:: Problem to work on ::
Set the listing down again in full, word for word, with the pictures left out.
══════════
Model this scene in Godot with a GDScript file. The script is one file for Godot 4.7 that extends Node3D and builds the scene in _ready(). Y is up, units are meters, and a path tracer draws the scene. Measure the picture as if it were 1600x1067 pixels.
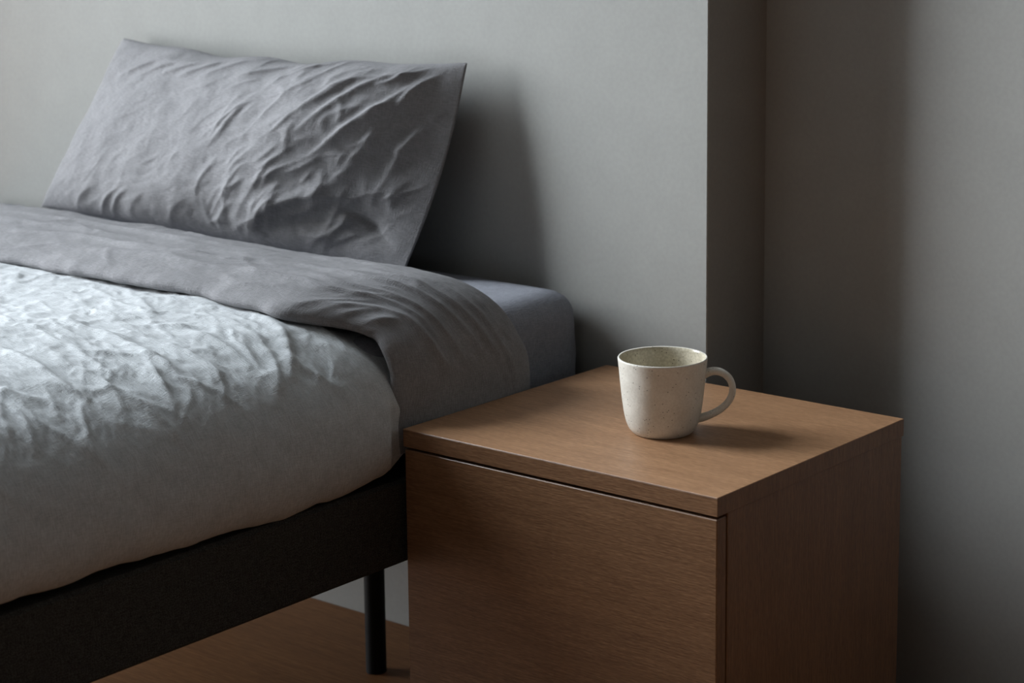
extends Node3D
# A dim bedroom corner: linen bed, pillow against the wall, wooden bedside cabinet with a stoneware mug.
# x runs right along the back wall, z comes forward, y is up; y = 0 is the top of the cabinet, the floor lies at FLOOR.

const FLOOR := -0.466
const WALL_Z := -0.4217
const RECESS_Z := -0.5544
const CORNER_X := 0.1408
const LEFT_X := -3.2
const RIGHT_X := 5.6
const FRONT_Z := 4.8
const CEIL := 4.6

var rng := RandomNumberGenerator.new()
var mats := {}

# ---------------------------------------------------------------- helpers

func tag(o: Node, label := "", category := "", group := "", kind := "") -> void:
	if label: o.set_meta("label", label)
	if category: o.set_meta("category", category)
	if group: o.set_meta("group", group)
	if kind: o.set_meta("kind", kind)

func thing(called: String, at: Vector3, label: String, category: String) -> Node3D:
	var o := Node3D.new()
	o.name = called
	add_child(o, true)
	o.position = at
	tag(o, label, category)
	return o

func put(called: String, mesh: Mesh, mat: Material, parent: Node = self, at := Vector3.ZERO) -> MeshInstance3D:
	var o := MeshInstance3D.new()
	o.name = called
	o.mesh = mesh
	o.material_override = mat
	o.position = at
	o.cast_shadow = GeometryInstance3D.SHADOW_CASTING_SETTING_ON
	parent.add_child(o, true)
	return o

func quad(st: SurfaceTool, a: Vector3, b: Vector3, c: Vector3, d: Vector3, n: Vector3, along: Vector3) -> void:
	# a flat quad facing n; uv in metres, u along the grain
	var g := along - n * along.dot(n)
	if g.length() < 0.1:
		g = Vector3.UP if absf(n.y) < 0.7 else Vector3.RIGHT
	g = g.normalized()
	var h := n.cross(g)
	var pts := [a, b, c, d]
	if (b - a).cross(c - a).dot(n) > 0.0:
		pts = [a, d, c, b]
	for k in [0, 1, 2, 0, 2, 3]:
		st.set_normal(n)
		st.set_uv(Vector2(pts[k].dot(g), pts[k].dot(h)))
		st.add_vertex(pts[k])

func add_box(st: SurfaceTool, lo: Vector3, hi: Vector3, bev := 0.001, along := Vector3.RIGHT) -> void:
	# box with chamfered edges and corners
	var c := (lo + hi) * 0.5
	var e := (hi - lo) * 0.5
	var ax := [Vector3.RIGHT, Vector3.UP, Vector3.BACK]
	for i in 3:
		var u: Vector3 = ax[(i + 1) % 3]
		var v: Vector3 = ax[(i + 2) % 3]
		var eu := e[(i + 1) % 3]
		var ev := e[(i + 2) % 3]
		for s in [-1.0, 1.0]:
			var n: Vector3 = ax[i] * s
			var o: Vector3 = c + n * e[i]
			var du: Vector3 = u * (eu - bev)
			var dv: Vector3 = v * (ev - bev)
			quad(st, o - du - dv, o + du - dv, o + du + dv, o - du + dv, n, along)
			if bev > 0.0:
				for t in [-1.0, 1.0]:   # edge between this face and the one along u
					var m: Vector3 = (n + u * t).normalized()
					var p: Vector3 = c + n * e[i] + u * t * (eu - bev)
					var q: Vector3 = c + n * (e[i] - bev) + u * t * eu
					quad(st, p - dv, p + dv, q + dv, q - dv, m, along)
	if bev > 0.0:
		for sx in [-1.0, 1.0]:
			for sy in [-1.0, 1.0]:
				for sz in [-1.0, 1.0]:
					var s3 := Vector3(sx, sy, sz)
					var a := c + s3 * (e - Vector3(0, bev, bev))
					var b := c + s3 * (e - Vector3(bev, 0, bev))
					var d := c + s3 * (e - Vector3(bev, bev, 0))
					var tri := [a, b, d]
					if (b - a).cross(d - a).dot(s3) > 0.0:
						tri = [a, d, b]
					for p in tri:
						st.set_normal(s3.normalized())
						st.set_uv(Vector2(p.x, p.y))
						st.add_vertex(p)

func box(lo: Vector3, hi: Vector3, bev := 0.001, along := Vector3.RIGHT) -> ArrayMesh:
	var st := SurfaceTool.new()
	st.begin(Mesh.PRIMITIVE_TRIANGLES)
	add_box(st, lo, hi, bev, along)
	return st.commit()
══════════
:: Answer to this task ::
Model this scene in Godot with a GDScript file. The script is one file for Godot 4.7 that extends Node3D and builds the scene in _ready(). Y is up, units are meters, and a path tracer draws the scene. Measure the picture as if it were 1600x1067 pixels.
extends Node3D
# A dim bedroom corner: linen bed, pillow against the wall, wooden bedside cabinet with a stoneware mug.
# x runs right along the back wall, z comes forward, y is up; y = 0 is the top of the cabinet, the floor lies at FLOOR.

const FLOOR := -0.466
const WALL_Z := -0.4217
const RECESS_Z := -0.5544
const CORNER_X := 0.1408
const LEFT_X := -3.2
const RIGHT_X := 5.6
const FRONT_Z := 4.8
const CEIL := 4.6

var rng := RandomNumberGenerator.new()
var mats := {}

# ---------------------------------------------------------------- helpers

func tag(o: Node, label := "", category := "", group := "", kind := "") -> void:
	if label: o.set_meta("label", label)
	if category: o.set_meta("category", category)
	if group: o.set_meta("group", group)
	if kind: o.set_meta("kind", kind)

func thing(called: String, at: Vector3, label: String, category: String) -> Node3D:
	var o := Node3D.new()
	o.name = called
	add_child(o, true)
	o.position = at
	tag(o, label, category)
	return o

func put(called: String, mesh: Mesh, mat: Material, parent: Node = self, at := Vector3.ZERO) -> MeshInstance3D:
	var o := MeshInstance3D.new()
	o.name = called
	o.mesh = mesh
	o.material_override = mat
	o.position = at
	o.cast_shadow = GeometryInstance3D.SHADOW_CASTING_SETTING_ON
	parent.add_child(o, true)
	return o

func quad(st: SurfaceTool, a: Vector3, b: Vector3, c: Vector3, d: Vector3, n: Vector3, along: Vector3) -> void:
	# a flat quad facing n; uv in metres, u along the grain
	var g := along - n * along.dot(n)
	if g.length() < 0.1:
		g = Vector3.UP if absf(n.y) < 0.7 else Vector3.RIGHT
	g = g.normalized()
	var h := n.cross(g)
	var pts := [a, b, c, d]
	if (b - a).cross(c - a).dot(n) > 0.0:
		pts = [a, d, c, b]
	for k in [0, 1, 2, 0, 2, 3]:
		st.set_normal(n)
		st.set_uv(Vector2(pts[k].dot(g), pts[k].dot(h)))
		st.add_vertex(pts[k])

func add_box(st: SurfaceTool, lo: Vector3, hi: Vector3, bev := 0.001, along := Vector3.RIGHT) -> void:
	# box with chamfered edges and corners
	var c := (lo + hi) * 0.5
	var e := (hi - lo) * 0.5
	var ax := [Vector3.RIGHT, Vector3.UP, Vector3.BACK]
	for i in 3:
		var u: Vector3 = ax[(i + 1) % 3]
		var v: Vector3 = ax[(i + 2) % 3]
		var eu := e[(i + 1) % 3]
		var ev := e[(i + 2) % 3]
		for s in [-1.0, 1.0]:
			var n: Vector3 = ax[i] * s
			var o: Vector3 = c + n * e[i]
			var du: Vector3 = u * (eu - bev)
			var dv: Vector3 = v * (ev - bev)
			quad(st, o - du - dv, o + du - dv, o + du + dv, o - du + dv, n, along)
			if bev > 0.0:
				for t in [-1.0, 1.0]:   # edge between this face and the one along u
					var m: Vector3 = (n + u * t).normalized()
					var p: Vector3 = c + n * e[i] + u * t * (eu - bev)
					var q: Vector3 = c + n * (e[i] - bev) + u * t * eu
					quad(st, p - dv, p + dv, q + dv, q - dv, m, along)
	if bev > 0.0:
		for sx in [-1.0, 1.0]:
			for sy in [-1.0, 1.0]:
				for sz in [-1.0, 1.0]:
					var s3 := Vector3(sx, sy, sz)
					var a := c + s3 * (e - Vector3(0, bev, bev))
					var b := c + s3 * (e - Vector3(bev, 0, bev))
					var d := c + s3 * (e - Vector3(bev, bev, 0))
					var tri := [a, b, d]
					if (b - a).cross(d - a).dot(s3) > 0.0:
						tri = [a, d, b]
					for p in tri:
						st.set_normal(s3.normalized())
						st.set_uv(Vector2(p.x, p.y))
						st.add_vertex(p)

func box(lo: Vector3, hi: Vector3, bev := 0.001, along := Vector3.RIGHT) -> ArrayMesh:
	var st := SurfaceTool.new()
	st.begin(Mesh.PRIMITIVE_TRIANGLES)
	add_box(st, lo, hi, bev, along)
	return st.commit()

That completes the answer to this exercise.